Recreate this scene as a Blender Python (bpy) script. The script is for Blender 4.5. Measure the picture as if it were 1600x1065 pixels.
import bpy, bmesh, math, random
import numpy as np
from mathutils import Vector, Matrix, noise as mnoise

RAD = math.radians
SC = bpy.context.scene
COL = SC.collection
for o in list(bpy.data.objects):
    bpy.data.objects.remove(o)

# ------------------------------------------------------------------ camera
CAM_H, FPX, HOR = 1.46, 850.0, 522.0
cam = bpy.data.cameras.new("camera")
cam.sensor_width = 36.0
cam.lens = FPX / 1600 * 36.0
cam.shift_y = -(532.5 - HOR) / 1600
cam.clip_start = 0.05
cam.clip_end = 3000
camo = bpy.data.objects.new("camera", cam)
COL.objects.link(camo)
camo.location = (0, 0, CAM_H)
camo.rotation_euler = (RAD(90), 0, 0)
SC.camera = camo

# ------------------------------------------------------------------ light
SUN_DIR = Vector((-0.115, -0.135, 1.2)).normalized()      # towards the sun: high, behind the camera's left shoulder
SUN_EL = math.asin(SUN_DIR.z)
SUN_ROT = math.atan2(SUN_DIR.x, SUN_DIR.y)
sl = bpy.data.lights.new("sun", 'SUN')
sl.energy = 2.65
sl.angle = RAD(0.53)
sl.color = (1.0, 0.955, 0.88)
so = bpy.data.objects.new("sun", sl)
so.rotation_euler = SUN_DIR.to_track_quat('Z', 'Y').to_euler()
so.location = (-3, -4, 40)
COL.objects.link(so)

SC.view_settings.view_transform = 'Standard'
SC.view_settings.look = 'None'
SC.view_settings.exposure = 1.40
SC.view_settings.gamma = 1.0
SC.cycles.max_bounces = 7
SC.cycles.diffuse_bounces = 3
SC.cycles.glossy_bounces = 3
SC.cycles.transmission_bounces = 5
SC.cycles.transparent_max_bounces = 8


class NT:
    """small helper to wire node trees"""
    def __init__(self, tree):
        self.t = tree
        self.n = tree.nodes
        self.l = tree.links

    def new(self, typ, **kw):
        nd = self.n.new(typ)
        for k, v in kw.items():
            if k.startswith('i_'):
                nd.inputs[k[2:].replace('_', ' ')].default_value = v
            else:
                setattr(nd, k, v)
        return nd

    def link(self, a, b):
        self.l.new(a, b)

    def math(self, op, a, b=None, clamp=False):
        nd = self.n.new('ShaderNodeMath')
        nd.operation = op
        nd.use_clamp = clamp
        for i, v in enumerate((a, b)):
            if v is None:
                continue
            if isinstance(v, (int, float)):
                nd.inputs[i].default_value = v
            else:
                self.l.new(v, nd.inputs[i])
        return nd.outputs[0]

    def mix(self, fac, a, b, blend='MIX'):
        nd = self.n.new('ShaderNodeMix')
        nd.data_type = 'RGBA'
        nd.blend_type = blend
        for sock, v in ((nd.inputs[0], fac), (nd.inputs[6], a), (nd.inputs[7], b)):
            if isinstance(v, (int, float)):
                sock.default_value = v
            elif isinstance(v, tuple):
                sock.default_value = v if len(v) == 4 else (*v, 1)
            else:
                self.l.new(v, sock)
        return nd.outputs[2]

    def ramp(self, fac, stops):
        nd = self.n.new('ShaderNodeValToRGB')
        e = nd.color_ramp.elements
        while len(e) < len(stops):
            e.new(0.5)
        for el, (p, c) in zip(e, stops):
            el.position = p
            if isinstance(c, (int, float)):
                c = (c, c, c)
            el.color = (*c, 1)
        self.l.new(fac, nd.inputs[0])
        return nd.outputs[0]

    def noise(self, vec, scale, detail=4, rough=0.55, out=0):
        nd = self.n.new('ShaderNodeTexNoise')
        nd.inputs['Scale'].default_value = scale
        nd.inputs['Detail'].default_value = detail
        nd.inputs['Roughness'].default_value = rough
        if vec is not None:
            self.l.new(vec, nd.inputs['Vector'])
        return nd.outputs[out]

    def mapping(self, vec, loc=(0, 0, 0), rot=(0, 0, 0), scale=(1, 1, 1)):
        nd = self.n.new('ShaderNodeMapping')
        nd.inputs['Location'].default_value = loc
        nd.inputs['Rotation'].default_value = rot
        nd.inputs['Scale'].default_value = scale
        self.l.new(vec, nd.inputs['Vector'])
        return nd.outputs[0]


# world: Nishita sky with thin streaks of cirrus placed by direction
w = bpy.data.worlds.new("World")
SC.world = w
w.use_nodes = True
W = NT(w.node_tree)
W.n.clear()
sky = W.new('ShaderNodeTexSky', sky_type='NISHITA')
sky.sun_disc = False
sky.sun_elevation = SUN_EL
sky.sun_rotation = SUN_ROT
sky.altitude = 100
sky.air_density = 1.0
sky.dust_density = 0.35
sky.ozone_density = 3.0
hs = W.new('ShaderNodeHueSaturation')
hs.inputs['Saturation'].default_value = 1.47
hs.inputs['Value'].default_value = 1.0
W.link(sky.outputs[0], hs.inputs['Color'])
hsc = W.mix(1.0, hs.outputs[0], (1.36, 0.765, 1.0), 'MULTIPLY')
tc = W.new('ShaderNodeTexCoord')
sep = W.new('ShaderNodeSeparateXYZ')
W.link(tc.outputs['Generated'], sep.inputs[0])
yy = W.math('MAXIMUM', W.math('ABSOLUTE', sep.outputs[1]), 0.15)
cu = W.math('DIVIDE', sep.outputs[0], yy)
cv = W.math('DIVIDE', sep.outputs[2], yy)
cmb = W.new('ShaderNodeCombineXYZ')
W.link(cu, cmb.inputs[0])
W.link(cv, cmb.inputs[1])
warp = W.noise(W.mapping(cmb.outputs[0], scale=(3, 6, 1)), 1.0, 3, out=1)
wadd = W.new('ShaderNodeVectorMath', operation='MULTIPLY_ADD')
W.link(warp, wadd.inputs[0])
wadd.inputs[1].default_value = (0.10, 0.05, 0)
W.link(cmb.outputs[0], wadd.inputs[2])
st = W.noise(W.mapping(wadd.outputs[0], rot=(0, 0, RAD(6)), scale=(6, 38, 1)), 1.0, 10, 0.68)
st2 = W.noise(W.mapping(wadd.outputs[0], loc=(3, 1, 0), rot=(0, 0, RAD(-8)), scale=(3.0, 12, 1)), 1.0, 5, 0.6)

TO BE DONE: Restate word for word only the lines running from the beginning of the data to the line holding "from mathutils import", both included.

SOLUTION TO THIS EXERCISE:
Recreate this scene as a Blender Python (bpy) script. The script is for Blender 4.5. Measure the picture as if it were 1600x1065 pixels.
import bpy, bmesh, math, random
import numpy as np
from mathutils import Vector, Matrix, noise as mnoise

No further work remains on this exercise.